Re-Visualization as Improvement
But to give Jishai credit, there are other instances where re-visualizing data really does add something. Take this chart by the CDC, on number of farmer’s markets per 100,000 people:
There’s a lot I like in the chart above: more farmers markets mean a darker state; the data source and citation are clearly shown; small states are highlighted so you can see them better.
But in other ways, it’s too much. That’s where Jishai has done a great job in re-visualizing:
After playing around in Illustrator, he’s made it easier to read. I clearly see which states have the most farmer’s markets per capita (seems to be rural and low-population states), and I love that it’s laid against a subtle national average line. A small farmer reinforces what the graph is about.
Two sets of data, and two visualizations and re-visualizations. In the first set, I’m not convinced that the remake was better–but in the second, it clearly was. In both cases, it’s clear that data authors make choices about what information they collect, and illustrators make choices in what they highlight.
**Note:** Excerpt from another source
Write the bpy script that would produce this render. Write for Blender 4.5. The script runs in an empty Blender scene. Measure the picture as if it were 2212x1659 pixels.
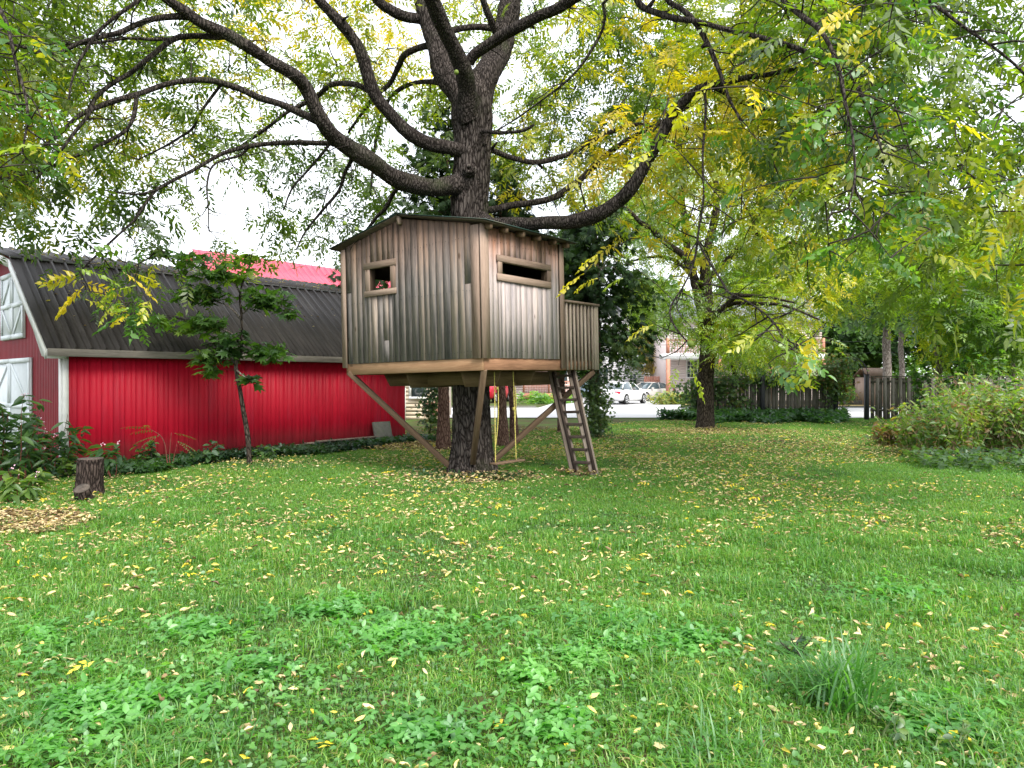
import bpy, math, random
import numpy as np
from mathutils import Vector, Matrix, noise as mnoise

S = bpy.context.scene
COL = S.collection
rng = np.random.default_rng(11)
random.seed(11)
pi = math.pi

# ------------------------------------------------------------------ camera, sky, sun, exposure
F = 1534.0; CX = 1106.0; HY = 824.0; CAMH = 1.55
cam = bpy.data.objects.new('camera', bpy.data.cameras.new('camera'))
COL.objects.link(cam)
cam.location = (0, 0, CAMH)
cam.rotation_euler = (pi/2 - math.atan(5.5/F), 0, 0)
cam.data.sensor_width = 36.0
cam.data.lens = 36.0*F/2212.0
cam.data.clip_start = 0.05
cam.data.clip_end = 2000
S.camera = cam

SUN_EL, SUN_AZ = math.radians(48), math.radians(150)    # azimuth clockwise from +Y: behind the camera to the right
world = bpy.data.worlds.new("World"); S.world = world; world.use_nodes = True
nt = world.node_tree; nt.nodes.clear()
sky = nt.nodes.new('ShaderNodeTexSky'); sky.sky_type = 'NISHITA'; sky.sun_disc = False
sky.sun_elevation = SUN_EL; sky.sun_rotation = SUN_AZ
sky.air_density = 1.0; sky.dust_density = 4.0; sky.ozone_density = 1.0
mixw = nt.nodes.new('ShaderNodeMixRGB'); mixw.inputs[0].default_value = 0.85
mixw.inputs[2].default_value = (7.6, 7.9, 8.4, 1)     # bright overcast cloud layer
tc = nt.nodes.new('ShaderNodeTexCoord')
cn = nt.nodes.new('ShaderNodeTexNoise'); cn.inputs['Scale'].default_value = 2.5; cn.inputs['Detail'].default_value = 5
crw = nt.nodes.new('ShaderNodeMapRange'); crw.inputs[1].default_value = 0.35; crw.inputs[2].default_value = 0.6
crw.inputs[3].default_value = 0.72; crw.inputs[4].default_value = 0.95
bg = nt.nodes.new('ShaderNodeBackground'); bg.inputs[1].default_value = 0.11
wo = nt.nodes.new('ShaderNodeOutputWorld')
nt.links.new(tc.outputs['Generated'], cn.inputs['Vector']); nt.links.new(cn.outputs[0], crw.inputs[0])
nt.links.new(crw.outputs[0], mixw.inputs[0])
nt.links.new(sky.outputs[0], mixw.inputs[1]); nt.links.new(mixw.outputs[0], bg.inputs[0]); nt.links.new(bg.outputs[0], wo.inputs[0])

sl = bpy.data.lights.new('sun', 'SUN'); sl.energy = 2.6; sl.angle = math.radians(28); sl.color = (1.0, 0.95, 0.86)
so = bpy.data.objects.new('sun', sl); COL.objects.link(so)
sd = Vector((math.sin(SUN_AZ)*math.cos(SUN_EL), math.cos(SUN_AZ)*math.cos(SUN_EL), math.sin(SUN_EL)))
so.rotation_euler = sd.to_track_quat('Z', 'Y').to_euler(); so.location = sd*60

S.view_settings.view_transform = 'Standard'; S.view_settings.look = 'None'
S.view_settings.gamma = 1; S.view_settings.use_curve_mapping = False
S.view_settings.exposure = 1.42
S.render.engine = 'CYCLES'
S.cycles.max_bounces = 6; S.cycles.diffuse_bounces = 4; S.cycles.transmission_bounces = 4; S.cycles.glossy_bounces = 2
S.cycles.use_denoising = True

# ------------------------------------------------------------------ helpers
def U(px, py, d):
    return np.array([(px-CX)/F*d, d, CAMH+(HY-py)/F*d])
def G(px, py):
    d = F*CAMH/(py-HY); return np.array([(px-CX)/F*d, d, 0.0])

def node_mat(name):
    m = bpy.data.materials.new(name); m.use_nodes = True
    n = m.node_tree; n.nodes.clear()
    out = n.nodes.new('ShaderNodeOutputMaterial')
    return m, n, out
def N(n, t, **kw):
    x = n.nodes.new(t)
    for k, v in kw.items():
        if k in x.inputs: x.inputs[k].default_value = v
        else: setattr(x, k, v)
    return x
def ramp(n, stops):
    r = n.nodes.new('ShaderNodeValToRGB'); e = r.color_ramp.elements
    e[0].position, e[0].color = stops[0][0], (*stops[0][1], 1)
    e[1].position, e[1].color = stops[-1][0], (*stops[-1][1], 1)
    for p, c in stops[1:-1]:
        q = e.new(p); q.color = (*c, 1)
    return r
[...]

Sorting out and re-thinking these choices is part of what we mean when we talk about “data literacy” and a “data-literate nation.”
Explore the data yourself:
- CDC on Farmer’s Markets (and tons of other health stuff)
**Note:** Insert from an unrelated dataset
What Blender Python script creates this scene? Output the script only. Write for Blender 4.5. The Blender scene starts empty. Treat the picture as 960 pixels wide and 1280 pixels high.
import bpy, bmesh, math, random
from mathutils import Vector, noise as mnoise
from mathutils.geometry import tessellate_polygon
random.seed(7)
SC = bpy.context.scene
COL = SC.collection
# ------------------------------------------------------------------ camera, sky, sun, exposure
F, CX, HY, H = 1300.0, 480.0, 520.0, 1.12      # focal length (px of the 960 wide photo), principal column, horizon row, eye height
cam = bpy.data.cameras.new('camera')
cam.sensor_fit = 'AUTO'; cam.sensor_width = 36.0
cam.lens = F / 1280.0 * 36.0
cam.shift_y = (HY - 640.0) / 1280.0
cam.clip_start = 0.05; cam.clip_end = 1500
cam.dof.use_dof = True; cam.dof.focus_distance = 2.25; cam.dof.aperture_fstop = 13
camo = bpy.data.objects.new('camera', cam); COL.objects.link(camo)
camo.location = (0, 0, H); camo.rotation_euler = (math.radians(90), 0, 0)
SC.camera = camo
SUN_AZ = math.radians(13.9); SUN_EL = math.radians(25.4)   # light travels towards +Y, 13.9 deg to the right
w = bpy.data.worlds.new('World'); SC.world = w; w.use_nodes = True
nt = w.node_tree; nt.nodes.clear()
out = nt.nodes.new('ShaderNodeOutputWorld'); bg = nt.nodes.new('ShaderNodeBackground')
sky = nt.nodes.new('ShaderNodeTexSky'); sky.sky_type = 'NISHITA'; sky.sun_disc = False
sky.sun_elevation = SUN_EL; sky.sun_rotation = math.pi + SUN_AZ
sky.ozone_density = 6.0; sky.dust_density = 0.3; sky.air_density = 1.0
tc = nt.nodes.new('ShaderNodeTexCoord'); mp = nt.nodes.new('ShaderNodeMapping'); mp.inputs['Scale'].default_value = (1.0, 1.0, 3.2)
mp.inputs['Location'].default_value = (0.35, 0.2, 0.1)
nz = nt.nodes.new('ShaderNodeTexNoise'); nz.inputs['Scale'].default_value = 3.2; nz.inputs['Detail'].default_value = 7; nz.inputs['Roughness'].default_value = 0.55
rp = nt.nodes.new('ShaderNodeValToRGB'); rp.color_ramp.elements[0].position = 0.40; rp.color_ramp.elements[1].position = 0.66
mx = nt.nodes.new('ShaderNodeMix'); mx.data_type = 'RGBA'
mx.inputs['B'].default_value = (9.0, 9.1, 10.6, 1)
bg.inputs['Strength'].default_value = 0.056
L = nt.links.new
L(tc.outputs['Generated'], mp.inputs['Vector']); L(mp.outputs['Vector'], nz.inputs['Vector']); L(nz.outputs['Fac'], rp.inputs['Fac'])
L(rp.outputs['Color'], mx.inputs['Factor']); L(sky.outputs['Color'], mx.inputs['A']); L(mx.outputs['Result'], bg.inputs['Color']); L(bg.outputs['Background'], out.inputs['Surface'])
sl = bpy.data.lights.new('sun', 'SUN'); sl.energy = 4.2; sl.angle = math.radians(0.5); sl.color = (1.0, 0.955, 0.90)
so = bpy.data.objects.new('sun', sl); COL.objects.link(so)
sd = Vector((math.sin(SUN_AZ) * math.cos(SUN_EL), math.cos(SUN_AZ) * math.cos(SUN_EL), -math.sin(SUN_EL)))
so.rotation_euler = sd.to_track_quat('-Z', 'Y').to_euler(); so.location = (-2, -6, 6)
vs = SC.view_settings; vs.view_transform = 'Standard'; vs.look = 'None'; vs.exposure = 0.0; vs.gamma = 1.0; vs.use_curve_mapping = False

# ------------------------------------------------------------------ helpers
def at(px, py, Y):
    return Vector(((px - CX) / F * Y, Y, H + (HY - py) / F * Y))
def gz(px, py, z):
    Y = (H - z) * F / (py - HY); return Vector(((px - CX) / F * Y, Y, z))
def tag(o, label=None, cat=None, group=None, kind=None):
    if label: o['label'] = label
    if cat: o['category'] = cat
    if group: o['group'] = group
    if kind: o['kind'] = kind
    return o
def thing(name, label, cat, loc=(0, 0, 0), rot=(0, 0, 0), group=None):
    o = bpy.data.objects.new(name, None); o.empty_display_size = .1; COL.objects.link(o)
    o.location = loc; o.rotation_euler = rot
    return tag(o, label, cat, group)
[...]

- Gallup blog post on slavery
- Gallup report on slavery
- UN population statistics
- World bank population statistics (more attractive + easier to use)
Comments or visualizations of your own? Comment below, or tweet at @celiemme.
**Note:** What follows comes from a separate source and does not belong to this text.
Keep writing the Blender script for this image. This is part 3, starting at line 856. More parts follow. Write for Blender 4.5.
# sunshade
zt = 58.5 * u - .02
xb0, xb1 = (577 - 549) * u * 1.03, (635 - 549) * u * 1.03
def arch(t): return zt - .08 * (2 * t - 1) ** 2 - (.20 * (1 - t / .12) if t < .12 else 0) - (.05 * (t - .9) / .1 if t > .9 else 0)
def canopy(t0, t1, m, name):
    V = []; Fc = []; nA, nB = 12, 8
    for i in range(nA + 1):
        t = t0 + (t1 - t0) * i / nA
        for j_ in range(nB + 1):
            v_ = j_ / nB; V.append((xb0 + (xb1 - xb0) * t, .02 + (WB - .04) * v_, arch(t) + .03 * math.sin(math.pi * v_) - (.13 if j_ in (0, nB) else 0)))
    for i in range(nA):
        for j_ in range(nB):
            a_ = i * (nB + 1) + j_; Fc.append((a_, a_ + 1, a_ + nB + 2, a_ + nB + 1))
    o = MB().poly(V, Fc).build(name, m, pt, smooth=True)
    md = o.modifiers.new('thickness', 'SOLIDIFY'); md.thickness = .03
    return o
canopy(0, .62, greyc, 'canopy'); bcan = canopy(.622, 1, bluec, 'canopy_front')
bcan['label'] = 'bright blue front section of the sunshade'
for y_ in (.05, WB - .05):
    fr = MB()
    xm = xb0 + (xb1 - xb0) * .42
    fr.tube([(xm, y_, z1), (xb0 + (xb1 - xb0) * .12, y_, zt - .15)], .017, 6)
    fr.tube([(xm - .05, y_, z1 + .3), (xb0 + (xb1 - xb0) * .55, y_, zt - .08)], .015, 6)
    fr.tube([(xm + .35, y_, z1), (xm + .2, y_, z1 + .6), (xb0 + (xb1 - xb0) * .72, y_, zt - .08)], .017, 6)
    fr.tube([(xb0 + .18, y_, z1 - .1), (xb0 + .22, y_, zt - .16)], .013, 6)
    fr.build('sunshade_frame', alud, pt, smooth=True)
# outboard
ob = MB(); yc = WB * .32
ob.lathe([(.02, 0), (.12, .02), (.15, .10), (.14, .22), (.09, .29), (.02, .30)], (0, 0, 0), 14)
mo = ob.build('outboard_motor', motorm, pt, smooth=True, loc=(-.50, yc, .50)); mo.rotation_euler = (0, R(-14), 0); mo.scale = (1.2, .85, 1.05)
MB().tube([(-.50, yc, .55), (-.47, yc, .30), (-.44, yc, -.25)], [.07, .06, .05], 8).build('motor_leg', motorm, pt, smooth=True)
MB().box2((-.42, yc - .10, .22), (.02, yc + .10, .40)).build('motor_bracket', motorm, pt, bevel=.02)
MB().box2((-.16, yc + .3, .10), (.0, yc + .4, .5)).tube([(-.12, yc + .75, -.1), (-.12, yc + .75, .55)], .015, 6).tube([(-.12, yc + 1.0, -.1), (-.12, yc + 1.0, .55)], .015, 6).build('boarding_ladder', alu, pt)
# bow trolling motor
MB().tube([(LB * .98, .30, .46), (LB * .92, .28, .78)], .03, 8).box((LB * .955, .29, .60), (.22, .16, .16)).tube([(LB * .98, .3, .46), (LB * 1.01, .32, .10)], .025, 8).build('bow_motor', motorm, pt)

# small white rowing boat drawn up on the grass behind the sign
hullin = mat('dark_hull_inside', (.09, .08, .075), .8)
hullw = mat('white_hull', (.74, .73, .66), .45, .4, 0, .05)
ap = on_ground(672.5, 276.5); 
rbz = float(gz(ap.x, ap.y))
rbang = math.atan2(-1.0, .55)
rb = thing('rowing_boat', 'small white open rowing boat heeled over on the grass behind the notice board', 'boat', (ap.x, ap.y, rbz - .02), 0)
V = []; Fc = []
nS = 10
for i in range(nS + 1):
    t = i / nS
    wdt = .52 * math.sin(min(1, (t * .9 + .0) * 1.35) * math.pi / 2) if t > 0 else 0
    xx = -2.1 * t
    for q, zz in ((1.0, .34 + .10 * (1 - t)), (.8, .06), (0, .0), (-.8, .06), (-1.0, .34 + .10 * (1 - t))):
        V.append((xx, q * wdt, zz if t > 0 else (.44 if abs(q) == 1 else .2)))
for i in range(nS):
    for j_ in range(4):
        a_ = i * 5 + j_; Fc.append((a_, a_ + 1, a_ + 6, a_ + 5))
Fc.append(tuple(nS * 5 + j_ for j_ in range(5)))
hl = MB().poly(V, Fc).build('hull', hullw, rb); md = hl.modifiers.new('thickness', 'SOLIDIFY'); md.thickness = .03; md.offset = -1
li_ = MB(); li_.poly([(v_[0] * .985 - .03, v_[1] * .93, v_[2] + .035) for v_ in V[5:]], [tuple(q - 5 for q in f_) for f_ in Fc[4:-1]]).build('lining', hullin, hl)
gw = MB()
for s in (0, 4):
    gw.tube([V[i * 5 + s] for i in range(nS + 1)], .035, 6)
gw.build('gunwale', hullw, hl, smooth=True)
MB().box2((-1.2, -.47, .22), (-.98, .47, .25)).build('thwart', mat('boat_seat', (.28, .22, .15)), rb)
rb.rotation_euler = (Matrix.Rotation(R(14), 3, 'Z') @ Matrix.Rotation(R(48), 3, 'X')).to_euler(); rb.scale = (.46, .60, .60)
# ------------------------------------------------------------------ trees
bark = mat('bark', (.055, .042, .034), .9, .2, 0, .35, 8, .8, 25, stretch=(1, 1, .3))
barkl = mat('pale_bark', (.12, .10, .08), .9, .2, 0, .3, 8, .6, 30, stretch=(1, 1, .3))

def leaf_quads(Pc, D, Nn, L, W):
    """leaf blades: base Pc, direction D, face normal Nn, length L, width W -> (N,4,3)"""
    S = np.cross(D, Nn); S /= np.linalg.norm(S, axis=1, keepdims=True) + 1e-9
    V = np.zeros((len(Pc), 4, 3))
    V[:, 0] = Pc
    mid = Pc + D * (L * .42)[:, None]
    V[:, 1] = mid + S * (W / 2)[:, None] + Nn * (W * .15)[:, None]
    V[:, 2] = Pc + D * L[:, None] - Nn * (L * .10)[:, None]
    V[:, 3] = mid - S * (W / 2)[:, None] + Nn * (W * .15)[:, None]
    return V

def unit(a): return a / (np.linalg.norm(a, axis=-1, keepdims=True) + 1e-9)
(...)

Gallup’s side-by-side column chart of prevalence and population by country suggests that as prevalence decreases, so does the modern-slave population. This would be a tautology if these countries all had the same total population. By omitting Pakistan, China and India, Gallup’a graph suppressed the outliers. A better graph would be an XY plot of prevalence versus slave population. India would clearly be seen as the “leader” on both scales with Pakistan as #2 in prevalence. Unfortunately, none of the graphs provide any causal insight as to why India, Pakistan and Nepal have the highest prevalence of modern slaves.
Thanks for your comments, Milo — I think you’re right that these graphs aren’t giving the full picture. Gallup’s report may have more information, but it’s not going to be circulated and shared as easily.